TWO GIRLS ON BROADWAY. MGM, 1940. Lana Turner, Joan Blondell, George Murphy, Kent Taylor, Richard Lane, Wallace Ford. Director: S. Sylvan Simon.

   Reportedly a remake of The Broadway Melody (1929), a movie I have not seen, but which was described to me as definitely being a pre-Code film in many ways. You will have to tell me.

   What most is definitely true is that Lana Turner is the featured attraction in this one, and although still very early in her career, she certainly is extremely attractive, innocently glamorous and intrinsically eye-catching as well as any other similar compounded adjectives you can think of. Besides looking quite shapely getting dressed (or undressed) backstage, Miss Lana Turner also demonstrates that she could keep up very well on the dance floor with Mr. George Murphy, a pretty good hoofer himself.

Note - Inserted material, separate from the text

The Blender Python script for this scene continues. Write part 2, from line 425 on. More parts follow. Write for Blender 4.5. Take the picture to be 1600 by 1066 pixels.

   The story is only incidental. Two sisters (Lana and Joan Blondell) head for New York with the fiancé of the latter in search of fame and fortune on Broadway, only to learn that the younger sister and the fiancé are meant for each other, while the young lady in question is at the same time resisting the advances of a Broadway cad, who has been married five times already and is trying to leer his way into the arms of a sixth.

   But who cares? I enjoyed this one.